3 Key Elements for an Economical Running Technique

The perfect running technique doesn’t exist, even the greats have their own anomalies. I think of Emil Zatopek’s anguished face or Haile Gebreslassie’s unique left arm drive. Their results were both outstanding so I’m not here to critique the great runners. We can however certainly improve our own technique and running efficiency and reap the rewards. Improved efficiency can translate into improved race times or reduced injury rates so it’s vital all runners continue to improve their technique.

1. Body position

Keep your head up over your shoulders and ‘run tall’. Allow your body to lean slightly forward, but remain upright. Do not bend at your hips or back, instead start your lean forward from your ankles, falling into your stride.

Maintain the slight forward lean throughout your body but be sure not to arch your back. Engage your core to keep a neutral spine. This is especially important running downhill or during sprint work. A fast cadence will help you take full advantage of the downhills.

Your arm drive will match your running stride, with the opposite arm driving forward as your knee lifts for the next stride. So keep your elbow bent at 90-degrees and relax your hands while maintaining a fluid arm action. Tense fists lead to tense shoulders, necks and wasted energy. Imagine you are holding a rice bubble between your finger & thumb, and stay relaxed in your arms. Drive forwards & back with your arms to help propel your legs (especially powering up those hills!). Sideways arm swings are inefficient so don’t let your arms cross the mid line of your body. When running at a fast pace aim to bring your hand up as high as your shoulder on your front arm while the elbow of your back arm drives back so your other hand is by your side.

2. Cadence

To maximise efficiency & minimise impact maintain a quick leg turnover.

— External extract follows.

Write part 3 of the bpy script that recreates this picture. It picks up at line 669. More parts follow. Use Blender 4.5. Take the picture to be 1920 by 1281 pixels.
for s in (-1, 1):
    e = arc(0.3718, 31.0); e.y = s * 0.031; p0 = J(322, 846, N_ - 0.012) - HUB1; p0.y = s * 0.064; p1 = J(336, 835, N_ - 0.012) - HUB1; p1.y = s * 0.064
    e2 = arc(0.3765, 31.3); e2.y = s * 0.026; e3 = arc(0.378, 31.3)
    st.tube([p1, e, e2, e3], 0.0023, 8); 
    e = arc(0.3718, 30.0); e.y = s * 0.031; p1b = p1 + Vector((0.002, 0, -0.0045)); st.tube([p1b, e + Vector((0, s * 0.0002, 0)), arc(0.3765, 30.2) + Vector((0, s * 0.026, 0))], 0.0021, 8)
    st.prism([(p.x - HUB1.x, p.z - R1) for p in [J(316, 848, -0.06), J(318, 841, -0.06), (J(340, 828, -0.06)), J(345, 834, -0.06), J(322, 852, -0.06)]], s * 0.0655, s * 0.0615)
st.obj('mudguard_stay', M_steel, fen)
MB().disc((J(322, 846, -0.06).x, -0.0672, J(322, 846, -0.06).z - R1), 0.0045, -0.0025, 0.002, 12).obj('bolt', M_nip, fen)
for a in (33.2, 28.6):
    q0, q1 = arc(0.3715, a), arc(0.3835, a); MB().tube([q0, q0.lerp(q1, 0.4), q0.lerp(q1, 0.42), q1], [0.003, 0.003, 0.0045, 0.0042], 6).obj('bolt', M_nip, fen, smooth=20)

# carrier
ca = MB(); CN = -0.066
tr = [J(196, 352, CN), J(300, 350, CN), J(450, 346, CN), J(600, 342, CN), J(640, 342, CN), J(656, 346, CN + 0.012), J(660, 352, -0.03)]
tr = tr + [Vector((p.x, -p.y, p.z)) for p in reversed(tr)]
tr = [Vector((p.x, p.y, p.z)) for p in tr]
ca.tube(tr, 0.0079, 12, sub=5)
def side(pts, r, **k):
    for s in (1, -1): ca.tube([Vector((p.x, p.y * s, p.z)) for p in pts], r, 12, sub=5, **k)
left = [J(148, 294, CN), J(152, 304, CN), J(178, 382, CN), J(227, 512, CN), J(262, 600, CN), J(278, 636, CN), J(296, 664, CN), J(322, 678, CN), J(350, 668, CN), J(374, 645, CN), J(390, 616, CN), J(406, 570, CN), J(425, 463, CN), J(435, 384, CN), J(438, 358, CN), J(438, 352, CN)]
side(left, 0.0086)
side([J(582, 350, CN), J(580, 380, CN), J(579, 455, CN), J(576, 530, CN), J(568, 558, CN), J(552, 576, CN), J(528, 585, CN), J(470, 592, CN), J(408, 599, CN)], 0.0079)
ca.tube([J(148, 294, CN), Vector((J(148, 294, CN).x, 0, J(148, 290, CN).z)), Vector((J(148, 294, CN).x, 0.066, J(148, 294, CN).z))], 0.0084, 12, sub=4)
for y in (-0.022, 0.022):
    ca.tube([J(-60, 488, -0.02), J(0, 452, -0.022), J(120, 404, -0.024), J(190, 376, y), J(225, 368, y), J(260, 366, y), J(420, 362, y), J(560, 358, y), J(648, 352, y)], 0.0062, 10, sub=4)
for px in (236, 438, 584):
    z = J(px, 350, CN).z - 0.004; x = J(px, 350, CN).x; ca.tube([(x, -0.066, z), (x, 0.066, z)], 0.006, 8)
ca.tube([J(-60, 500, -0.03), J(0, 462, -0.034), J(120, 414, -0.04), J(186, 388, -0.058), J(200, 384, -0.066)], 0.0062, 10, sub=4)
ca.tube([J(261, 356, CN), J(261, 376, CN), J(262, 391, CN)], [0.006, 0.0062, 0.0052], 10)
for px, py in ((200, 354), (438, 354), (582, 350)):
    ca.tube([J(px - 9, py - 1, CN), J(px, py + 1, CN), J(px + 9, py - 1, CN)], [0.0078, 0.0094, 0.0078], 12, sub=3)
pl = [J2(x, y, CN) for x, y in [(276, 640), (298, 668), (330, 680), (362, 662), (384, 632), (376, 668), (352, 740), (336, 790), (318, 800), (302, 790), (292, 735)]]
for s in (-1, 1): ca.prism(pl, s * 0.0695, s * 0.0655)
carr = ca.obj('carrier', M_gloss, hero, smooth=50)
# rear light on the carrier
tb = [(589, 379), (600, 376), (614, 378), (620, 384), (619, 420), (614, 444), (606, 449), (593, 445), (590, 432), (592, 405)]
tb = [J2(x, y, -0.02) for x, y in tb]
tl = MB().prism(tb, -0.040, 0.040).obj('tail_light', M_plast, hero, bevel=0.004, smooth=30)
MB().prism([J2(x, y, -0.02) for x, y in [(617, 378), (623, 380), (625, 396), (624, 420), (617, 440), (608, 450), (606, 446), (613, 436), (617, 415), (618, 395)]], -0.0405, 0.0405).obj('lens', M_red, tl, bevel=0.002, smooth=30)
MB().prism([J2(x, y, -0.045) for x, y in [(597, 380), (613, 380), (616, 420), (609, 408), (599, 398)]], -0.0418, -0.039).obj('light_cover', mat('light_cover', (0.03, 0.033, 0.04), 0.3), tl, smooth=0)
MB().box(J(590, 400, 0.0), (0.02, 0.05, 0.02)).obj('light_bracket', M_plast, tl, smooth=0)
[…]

As mentioned above your arm drive plays an important role in helping you achieve an optimal cadence. Across all paces (fast & slow) a fast leg turnover will be beneficial. Count your current rate (in a minute) and compare. Many elites have a turnover or 180 steps/min (or 90 steps per leg/min) and for many coaches this is the ideal. If you are significantly lower (<160/min) gradually increase your cadence by 5-10% until it feels more natural. As with all development in running drastic sudden change isn’t ideal.

In long runs or training count your steps regularly to ensure you keep a quick turnover. Drills & speed work can be useful for improving the strength of your stride and maintaining your quick leg speed.

3. Strength

Glut & hip strength is essential for promoting strong technique, especially for longer runs. Without strong gluts your hips will sink lower on every stride resulting in longer ground contact times, slower leg turnover and higher incidence of leg injuries. Hip extensions (or bridges), clams, lunges and 1 leg squats are great ways to get the gluts firing & maximise your running form.

A relaxed natural feeling running technique that provides good running economy can be the best improvement you’ll make this summer. Follow these pointers above but remember the ‘perfect technique’ is slightly different for every runner depending on your anatomical strengths & weaknesses.